- _TASK DIRECTIONS_
Give back every line exactly as it appears, pictures excluded.

- _SOURCE EXCERPT_
/---

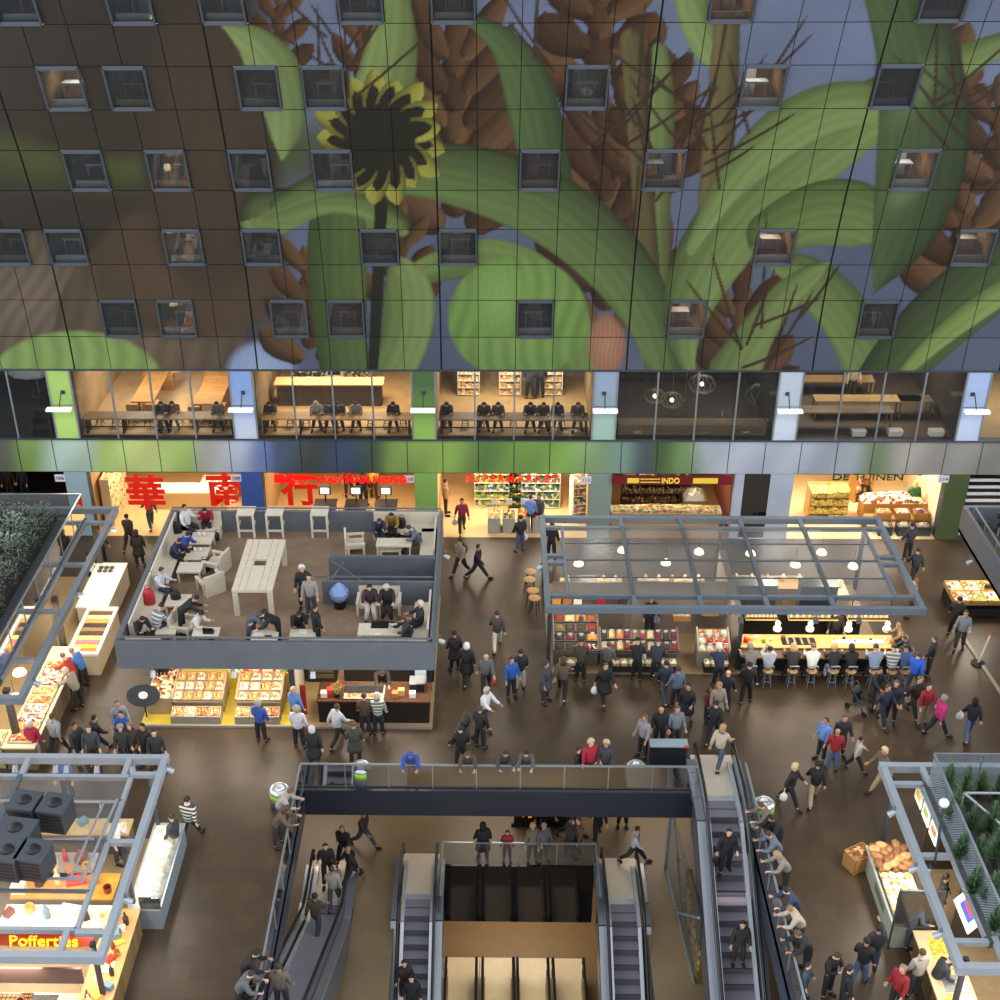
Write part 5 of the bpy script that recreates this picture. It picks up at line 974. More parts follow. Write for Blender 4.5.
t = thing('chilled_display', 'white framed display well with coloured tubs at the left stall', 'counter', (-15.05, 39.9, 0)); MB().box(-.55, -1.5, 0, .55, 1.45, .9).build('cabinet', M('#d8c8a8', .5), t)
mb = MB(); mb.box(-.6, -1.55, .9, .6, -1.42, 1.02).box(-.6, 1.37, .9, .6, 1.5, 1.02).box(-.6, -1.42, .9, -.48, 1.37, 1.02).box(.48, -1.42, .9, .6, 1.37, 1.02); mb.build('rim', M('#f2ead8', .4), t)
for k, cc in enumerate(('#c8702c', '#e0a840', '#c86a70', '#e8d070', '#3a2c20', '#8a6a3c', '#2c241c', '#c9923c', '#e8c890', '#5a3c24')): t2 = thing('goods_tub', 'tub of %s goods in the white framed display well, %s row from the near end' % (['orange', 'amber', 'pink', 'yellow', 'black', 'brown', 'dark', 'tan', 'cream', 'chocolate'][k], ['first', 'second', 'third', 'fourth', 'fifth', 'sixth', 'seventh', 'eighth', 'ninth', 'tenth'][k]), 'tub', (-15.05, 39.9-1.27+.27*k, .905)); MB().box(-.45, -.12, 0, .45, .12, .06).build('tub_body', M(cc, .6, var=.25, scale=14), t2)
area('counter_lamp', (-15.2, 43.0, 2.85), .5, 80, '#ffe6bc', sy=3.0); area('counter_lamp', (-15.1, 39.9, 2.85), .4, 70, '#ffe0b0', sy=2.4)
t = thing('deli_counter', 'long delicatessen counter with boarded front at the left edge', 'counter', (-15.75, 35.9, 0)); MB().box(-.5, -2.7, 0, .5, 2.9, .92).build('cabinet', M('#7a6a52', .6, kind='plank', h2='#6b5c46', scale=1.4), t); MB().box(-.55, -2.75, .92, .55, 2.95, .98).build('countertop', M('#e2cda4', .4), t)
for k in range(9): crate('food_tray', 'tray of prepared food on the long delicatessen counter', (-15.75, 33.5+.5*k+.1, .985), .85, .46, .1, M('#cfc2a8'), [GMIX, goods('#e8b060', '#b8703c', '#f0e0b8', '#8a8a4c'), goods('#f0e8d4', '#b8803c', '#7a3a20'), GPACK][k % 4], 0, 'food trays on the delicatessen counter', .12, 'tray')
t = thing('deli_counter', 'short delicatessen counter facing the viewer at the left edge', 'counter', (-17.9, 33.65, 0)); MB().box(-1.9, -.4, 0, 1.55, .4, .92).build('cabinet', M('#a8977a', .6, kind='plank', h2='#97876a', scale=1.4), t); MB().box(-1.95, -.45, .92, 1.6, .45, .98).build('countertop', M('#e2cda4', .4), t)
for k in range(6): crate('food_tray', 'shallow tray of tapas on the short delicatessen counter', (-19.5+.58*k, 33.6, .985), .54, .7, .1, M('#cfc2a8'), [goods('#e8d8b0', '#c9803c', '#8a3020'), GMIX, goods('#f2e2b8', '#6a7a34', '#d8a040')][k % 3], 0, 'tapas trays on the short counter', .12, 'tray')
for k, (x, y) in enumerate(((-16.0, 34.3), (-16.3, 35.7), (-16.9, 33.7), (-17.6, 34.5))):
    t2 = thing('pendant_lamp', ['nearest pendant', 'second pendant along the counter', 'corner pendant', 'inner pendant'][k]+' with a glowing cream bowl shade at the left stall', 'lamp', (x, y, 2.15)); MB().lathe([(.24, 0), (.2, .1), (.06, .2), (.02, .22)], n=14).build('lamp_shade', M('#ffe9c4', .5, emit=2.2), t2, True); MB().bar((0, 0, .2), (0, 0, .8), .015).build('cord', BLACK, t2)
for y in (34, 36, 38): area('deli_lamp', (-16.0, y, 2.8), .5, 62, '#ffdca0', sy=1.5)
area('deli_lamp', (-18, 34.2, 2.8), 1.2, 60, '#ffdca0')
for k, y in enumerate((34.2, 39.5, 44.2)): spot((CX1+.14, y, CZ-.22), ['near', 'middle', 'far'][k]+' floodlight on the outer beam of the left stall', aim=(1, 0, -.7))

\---

- _CORRECT RESULT_
Write part 5 of the bpy script that recreates this picture. It picks up at line 974. More parts follow. Write for Blender 4.5.
t = thing('chilled_display', 'white framed display well with coloured tubs at the left stall', 'counter', (-15.05, 39.9, 0)); MB().box(-.55, -1.5, 0, .55, 1.45, .9).build('cabinet', M('#d8c8a8', .5), t)
mb = MB(); mb.box(-.6, -1.55, .9, .6, -1.42, 1.02).box(-.6, 1.37, .9, .6, 1.5, 1.02).box(-.6, -1.42, .9, -.48, 1.37, 1.02).box(.48, -1.42, .9, .6, 1.37, 1.02); mb.build('rim', M('#f2ead8', .4), t)
for k, cc in enumerate(('#c8702c', '#e0a840', '#c86a70', '#e8d070', '#3a2c20', '#8a6a3c', '#2c241c', '#c9923c', '#e8c890', '#5a3c24')): t2 = thing('goods_tub', 'tub of %s goods in the white framed display well, %s row from the near end' % (['orange', 'amber', 'pink', 'yellow', 'black', 'brown', 'dark', 'tan', 'cream', 'chocolate'][k], ['first', 'second', 'third', 'fourth', 'fifth', 'sixth', 'seventh', 'eighth', 'ninth', 'tenth'][k]), 'tub', (-15.05, 39.9-1.27+.27*k, .905)); MB().box(-.45, -.12, 0, .45, .12, .06).build('tub_body', M(cc, .6, var=.25, scale=14), t2)
area('counter_lamp', (-15.2, 43.0, 2.85), .5, 80, '#ffe6bc', sy=3.0); area('counter_lamp', (-15.1, 39.9, 2.85), .4, 70, '#ffe0b0', sy=2.4)
t = thing('deli_counter', 'long delicatessen counter with boarded front at the left edge', 'counter', (-15.75, 35.9, 0)); MB().box(-.5, -2.7, 0, .5, 2.9, .92).build('cabinet', M('#7a6a52', .6, kind='plank', h2='#6b5c46', scale=1.4), t); MB().box(-.55, -2.75, .92, .55, 2.95, .98).build('countertop', M('#e2cda4', .4), t)
for k in range(9): crate('food_tray', 'tray of prepared food on the long delicatessen counter', (-15.75, 33.5+.5*k+.1, .985), .85, .46, .1, M('#cfc2a8'), [GMIX, goods('#e8b060', '#b8703c', '#f0e0b8', '#8a8a4c'), goods('#f0e8d4', '#b8803c', '#7a3a20'), GPACK][k % 4], 0, 'food trays on the delicatessen counter', .12, 'tray')
t = thing('deli_counter', 'short delicatessen counter facing the viewer at the left edge', 'counter', (-17.9, 33.65, 0)); MB().box(-1.9, -.4, 0, 1.55, .4, .92).build('cabinet', M('#a8977a', .6, kind='plank', h2='#97876a', scale=1.4), t); MB().box(-1.95, -.45, .92, 1.6, .45, .98).build('countertop', M('#e2cda4', .4), t)
for k in range(6): crate('food_tray', 'shallow tray of tapas on the short delicatessen counter', (-19.5+.58*k, 33.6, .985), .54, .7, .1, M('#cfc2a8'), [goods('#e8d8b0', '#c9803c', '#8a3020'), GMIX, goods('#f2e2b8', '#6a7a34', '#d8a040')][k % 3], 0, 'tapas trays on the short counter', .12, 'tray')
for k, (x, y) in enumerate(((-16.0, 34.3), (-16.3, 35.7), (-16.9, 33.7), (-17.6, 34.5))):
    t2 = thing('pendant_lamp', ['nearest pendant', 'second pendant along the counter', 'corner pendant', 'inner pendant'][k]+' with a glowing cream bowl shade at the left stall', 'lamp', (x, y, 2.15)); MB().lathe([(.24, 0), (.2, .1), (.06, .2), (.02, .22)], n=14).build('lamp_shade', M('#ffe9c4', .5, emit=2.2), t2, True); MB().bar((0, 0, .2), (0, 0, .8), .015).build('cord', BLACK, t2)
for y in (34, 36, 38): area('deli_lamp', (-16.0, y, 2.8), .5, 62, '#ffdca0', sy=1.5)
area('deli_lamp', (-18, 34.2, 2.8), 1.2, 60, '#ffdca0')
for k, y in enumerate((34.2, 39.5, 44.2)): spot((CX1+.14, y, CZ-.22), ['near', 'middle', 'far'][k]+' floodlight on the outer beam of the left stall', aim=(1, 0, -.7))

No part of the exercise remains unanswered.